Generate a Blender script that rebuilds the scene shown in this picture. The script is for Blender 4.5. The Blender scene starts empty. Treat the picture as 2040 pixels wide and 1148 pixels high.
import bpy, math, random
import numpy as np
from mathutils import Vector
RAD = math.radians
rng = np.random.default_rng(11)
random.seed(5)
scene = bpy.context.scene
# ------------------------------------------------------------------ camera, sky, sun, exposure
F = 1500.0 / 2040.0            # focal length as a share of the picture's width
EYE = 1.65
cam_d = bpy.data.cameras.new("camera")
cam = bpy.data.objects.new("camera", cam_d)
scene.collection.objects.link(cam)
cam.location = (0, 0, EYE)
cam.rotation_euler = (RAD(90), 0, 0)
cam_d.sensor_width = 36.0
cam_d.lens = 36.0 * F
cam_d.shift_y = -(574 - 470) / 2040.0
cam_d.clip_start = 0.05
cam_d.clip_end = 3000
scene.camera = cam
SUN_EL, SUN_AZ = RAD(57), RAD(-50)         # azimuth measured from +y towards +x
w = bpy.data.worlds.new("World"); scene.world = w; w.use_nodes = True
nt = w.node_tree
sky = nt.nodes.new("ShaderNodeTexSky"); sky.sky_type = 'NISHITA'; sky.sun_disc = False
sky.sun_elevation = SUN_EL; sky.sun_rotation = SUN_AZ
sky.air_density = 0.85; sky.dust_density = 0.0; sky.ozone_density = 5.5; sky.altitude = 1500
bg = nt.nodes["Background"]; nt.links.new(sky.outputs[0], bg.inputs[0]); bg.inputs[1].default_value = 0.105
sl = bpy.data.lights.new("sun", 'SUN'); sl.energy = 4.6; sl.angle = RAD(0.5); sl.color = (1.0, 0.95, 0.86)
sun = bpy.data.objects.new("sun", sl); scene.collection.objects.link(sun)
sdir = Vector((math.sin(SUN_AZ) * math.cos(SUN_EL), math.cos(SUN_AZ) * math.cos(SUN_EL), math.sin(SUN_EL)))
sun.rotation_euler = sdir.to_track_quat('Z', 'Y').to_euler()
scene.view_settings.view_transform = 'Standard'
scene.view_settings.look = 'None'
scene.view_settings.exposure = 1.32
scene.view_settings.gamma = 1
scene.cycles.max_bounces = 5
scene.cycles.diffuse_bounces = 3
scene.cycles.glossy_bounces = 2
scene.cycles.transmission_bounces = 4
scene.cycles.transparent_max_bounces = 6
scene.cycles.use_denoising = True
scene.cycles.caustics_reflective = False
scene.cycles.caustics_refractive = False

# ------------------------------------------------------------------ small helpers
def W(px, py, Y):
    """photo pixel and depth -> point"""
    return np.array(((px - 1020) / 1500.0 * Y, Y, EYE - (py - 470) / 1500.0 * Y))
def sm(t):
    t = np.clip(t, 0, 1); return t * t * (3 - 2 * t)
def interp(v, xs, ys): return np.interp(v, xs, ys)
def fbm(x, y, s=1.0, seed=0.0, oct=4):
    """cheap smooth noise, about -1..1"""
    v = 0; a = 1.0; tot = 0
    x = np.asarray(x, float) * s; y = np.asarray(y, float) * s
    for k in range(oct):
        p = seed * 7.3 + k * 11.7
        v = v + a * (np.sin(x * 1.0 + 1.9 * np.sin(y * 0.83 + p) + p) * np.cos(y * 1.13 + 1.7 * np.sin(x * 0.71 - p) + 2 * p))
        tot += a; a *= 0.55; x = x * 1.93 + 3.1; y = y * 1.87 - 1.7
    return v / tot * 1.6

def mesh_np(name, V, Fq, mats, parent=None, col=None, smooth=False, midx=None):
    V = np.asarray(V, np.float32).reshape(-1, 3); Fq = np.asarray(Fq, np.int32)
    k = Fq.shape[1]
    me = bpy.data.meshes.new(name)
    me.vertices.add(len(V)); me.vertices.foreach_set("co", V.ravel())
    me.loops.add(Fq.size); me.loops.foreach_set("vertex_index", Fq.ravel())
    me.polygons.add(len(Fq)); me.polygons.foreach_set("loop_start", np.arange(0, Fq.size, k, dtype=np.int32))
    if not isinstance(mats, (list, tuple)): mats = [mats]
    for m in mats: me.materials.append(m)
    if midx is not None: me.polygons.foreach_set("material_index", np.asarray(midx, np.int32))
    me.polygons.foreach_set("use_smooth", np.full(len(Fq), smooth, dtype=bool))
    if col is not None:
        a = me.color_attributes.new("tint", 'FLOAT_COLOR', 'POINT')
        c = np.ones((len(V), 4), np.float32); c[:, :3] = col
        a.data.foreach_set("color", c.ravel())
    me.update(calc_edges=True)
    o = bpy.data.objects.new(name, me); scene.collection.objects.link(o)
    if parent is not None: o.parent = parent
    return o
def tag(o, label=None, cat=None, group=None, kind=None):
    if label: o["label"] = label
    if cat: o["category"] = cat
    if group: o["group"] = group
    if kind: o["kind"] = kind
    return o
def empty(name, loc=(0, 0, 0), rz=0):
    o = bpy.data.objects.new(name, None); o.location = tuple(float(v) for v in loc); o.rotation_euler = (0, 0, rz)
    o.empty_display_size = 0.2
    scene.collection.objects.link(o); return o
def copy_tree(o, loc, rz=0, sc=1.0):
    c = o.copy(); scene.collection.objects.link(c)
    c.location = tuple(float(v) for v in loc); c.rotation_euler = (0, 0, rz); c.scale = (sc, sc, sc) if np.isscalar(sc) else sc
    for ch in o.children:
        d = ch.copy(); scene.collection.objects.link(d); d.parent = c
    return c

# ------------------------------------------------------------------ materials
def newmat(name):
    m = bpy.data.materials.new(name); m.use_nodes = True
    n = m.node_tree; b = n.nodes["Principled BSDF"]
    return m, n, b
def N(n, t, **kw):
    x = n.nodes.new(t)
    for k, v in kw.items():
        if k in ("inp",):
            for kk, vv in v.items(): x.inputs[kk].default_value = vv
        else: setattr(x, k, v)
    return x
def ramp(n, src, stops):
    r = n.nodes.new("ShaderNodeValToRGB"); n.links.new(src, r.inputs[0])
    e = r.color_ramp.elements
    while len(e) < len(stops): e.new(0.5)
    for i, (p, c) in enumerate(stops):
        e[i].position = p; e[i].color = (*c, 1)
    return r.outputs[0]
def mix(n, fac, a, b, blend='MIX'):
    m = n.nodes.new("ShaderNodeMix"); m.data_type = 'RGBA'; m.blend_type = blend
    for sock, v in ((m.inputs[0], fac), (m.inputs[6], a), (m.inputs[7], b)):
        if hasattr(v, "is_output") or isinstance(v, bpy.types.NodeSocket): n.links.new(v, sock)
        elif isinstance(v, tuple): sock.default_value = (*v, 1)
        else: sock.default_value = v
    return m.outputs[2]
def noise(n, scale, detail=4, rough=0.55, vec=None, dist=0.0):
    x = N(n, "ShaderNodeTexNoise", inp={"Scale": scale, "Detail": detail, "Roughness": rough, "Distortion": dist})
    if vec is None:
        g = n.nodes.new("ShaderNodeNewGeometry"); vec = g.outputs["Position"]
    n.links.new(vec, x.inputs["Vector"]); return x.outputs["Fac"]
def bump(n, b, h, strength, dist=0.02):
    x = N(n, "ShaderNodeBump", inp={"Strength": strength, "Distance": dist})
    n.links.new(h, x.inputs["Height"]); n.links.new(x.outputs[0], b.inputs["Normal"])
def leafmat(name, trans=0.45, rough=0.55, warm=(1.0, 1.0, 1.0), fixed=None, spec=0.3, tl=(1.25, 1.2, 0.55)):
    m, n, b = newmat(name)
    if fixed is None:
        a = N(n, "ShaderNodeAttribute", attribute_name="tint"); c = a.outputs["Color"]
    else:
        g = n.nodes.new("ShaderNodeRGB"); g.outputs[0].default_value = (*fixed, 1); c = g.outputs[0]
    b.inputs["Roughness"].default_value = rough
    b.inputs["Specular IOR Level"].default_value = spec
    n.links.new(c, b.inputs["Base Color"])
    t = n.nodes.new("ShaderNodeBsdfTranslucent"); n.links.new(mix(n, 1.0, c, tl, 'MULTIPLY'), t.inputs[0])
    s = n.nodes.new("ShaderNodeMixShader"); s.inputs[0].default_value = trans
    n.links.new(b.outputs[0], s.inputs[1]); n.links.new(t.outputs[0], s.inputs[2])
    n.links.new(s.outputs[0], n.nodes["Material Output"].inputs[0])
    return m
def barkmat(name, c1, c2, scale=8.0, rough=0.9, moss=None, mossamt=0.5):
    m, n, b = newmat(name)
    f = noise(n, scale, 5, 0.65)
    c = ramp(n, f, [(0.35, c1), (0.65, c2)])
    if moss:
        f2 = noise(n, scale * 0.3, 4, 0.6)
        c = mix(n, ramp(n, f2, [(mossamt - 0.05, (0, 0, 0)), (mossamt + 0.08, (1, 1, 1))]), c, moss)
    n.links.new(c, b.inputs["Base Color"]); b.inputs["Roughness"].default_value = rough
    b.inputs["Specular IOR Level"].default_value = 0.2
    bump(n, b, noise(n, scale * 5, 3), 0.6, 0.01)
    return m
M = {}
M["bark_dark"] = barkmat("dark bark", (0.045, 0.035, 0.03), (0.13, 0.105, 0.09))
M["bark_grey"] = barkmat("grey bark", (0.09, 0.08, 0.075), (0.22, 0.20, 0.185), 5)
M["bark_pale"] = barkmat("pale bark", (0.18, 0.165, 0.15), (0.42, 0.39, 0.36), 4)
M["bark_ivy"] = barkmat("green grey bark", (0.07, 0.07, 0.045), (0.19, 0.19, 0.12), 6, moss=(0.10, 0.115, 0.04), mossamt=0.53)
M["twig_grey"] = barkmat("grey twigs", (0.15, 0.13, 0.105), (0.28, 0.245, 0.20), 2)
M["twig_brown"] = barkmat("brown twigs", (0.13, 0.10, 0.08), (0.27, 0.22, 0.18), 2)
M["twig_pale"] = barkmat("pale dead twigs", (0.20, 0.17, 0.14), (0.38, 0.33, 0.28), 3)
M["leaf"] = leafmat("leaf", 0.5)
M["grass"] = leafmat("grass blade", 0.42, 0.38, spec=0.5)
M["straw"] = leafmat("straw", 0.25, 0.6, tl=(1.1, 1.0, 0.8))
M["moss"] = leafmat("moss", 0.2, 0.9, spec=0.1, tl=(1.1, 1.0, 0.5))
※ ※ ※
» Directions:
Report the number of lines in the listing that include the string "picture"; give nothing but the number.

» Solution:
2